N08802

/

Lot 72
  • 72

Anna Mary Robertson (Grandma) Moses 1860-1961

Estimate
250,000 - 350,000 USD
Log in to view results
bidding is closed

Description

  • Anna Mary Robertson (Grandma) Moses
  • The Last Covered Bridge
  • signed Moses, l.c. (Copyright reserved to Grandma Moses Properties Co., New York)
  • oil on canvas
  • 36 1/4 by 45 in.
  • (92.1 by 114.3 cm)
  • Painted in 1944.

Provenance

Sale: Plaza Art Galleries, New York, May 5, 1949, no. 164
Private Collection (sold: Sotheby Parke Bernet, New York, October 25, 1979, lot 247A, illustrated)
Sale: Butterfield and Butterfield, San Francisco, California, March 24, 1983, Lot 2839, illustrated
Private Collection (acquired at the above sale)

Exhibited

New York, Galerie St. Etienne, Grandma Moses, September 1989-January 1990

Literature

The Artist's Record Book, no. 559, p. 27
Otto Kallir, Grandma Moses, New York, 1973, no. 342, illustrated p. 293

Catalogue Note

Anna Mary Robertson Moses, also known as Grandma Moses, began painting as a child and continued into her last years, compelled by an innate appreciation of beauty and a need to do something useful.  Supporting herself as a domestic servant at the early age of thirteen, she continuously maintained side businesses even after her marriage to a local farmer. In addition to selling butter, raising chickens and taking boarders in to her home in order to generate pocket money, she also sold her paintings for two or three dollars at the corner store in Hoosik Falls, New York. It was here, at Thomas' Drug Store, in the spring of 1938 that amateur collector Louis J. Caldor first encountered Robertson's work. Leaving the store with twelve of her paintings, Caldor wasted little time in showing them to fellow Austro-Hungarian, Otto Kallir, a modern art expert and gallery owner in New York. In 1940, at the age of 80, Grandma Moses had her first solo exhibition at Kallir's Galerie St. Etienne.

Grandma Moses painted prodigiously throughout her life, completing over 1,600 works before her death in 1961. These compositions often depict recurring motifs from her rural life, inspired by either her own personal experiences and memory, or the images and newspaper clippings she methodically collected.

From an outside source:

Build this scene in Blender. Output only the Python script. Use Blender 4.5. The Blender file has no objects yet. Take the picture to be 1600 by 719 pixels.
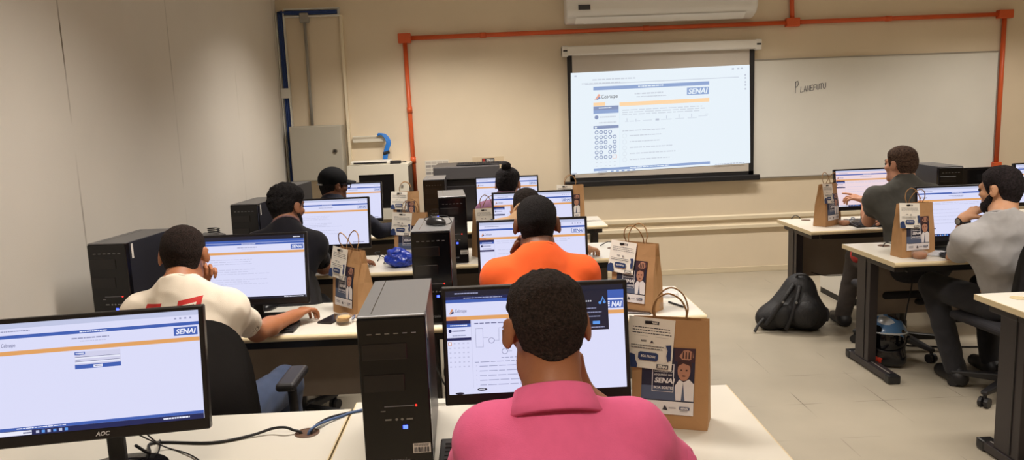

In The Last Covered Bridge, 1944, two horse-drawn sleighs cross paths in the center of this large scale work depicting a wintry country day. Moses's color choices were defined by what she perceived directly and she was not inclined to accept an academic approach to color theory if it contradicted her personal observation.  In talking about painting snow she said, "they tell me I should shade it [snow] more, or use more blue, but I have looked at the snow and looked at the snow, and I can see no blue, sometimes there is a little shadow of a tree, but that would be gray, instead of blue, as I see it" (Grandma Moses, My Life's History, ed. Otto Kallir, New York, 1952, p. 134). Instead of varying her color choice in order to articulate snow, Moses uses complex textures of paint in fluctuating brushstrokes and layers on the surface of her canvas. Consequently, the snow in the trees differentiates itself from the snow on the roof of the bridge, and yet again from the snow in the distant fields, through the manipulation of the paint's texture, weight and application method.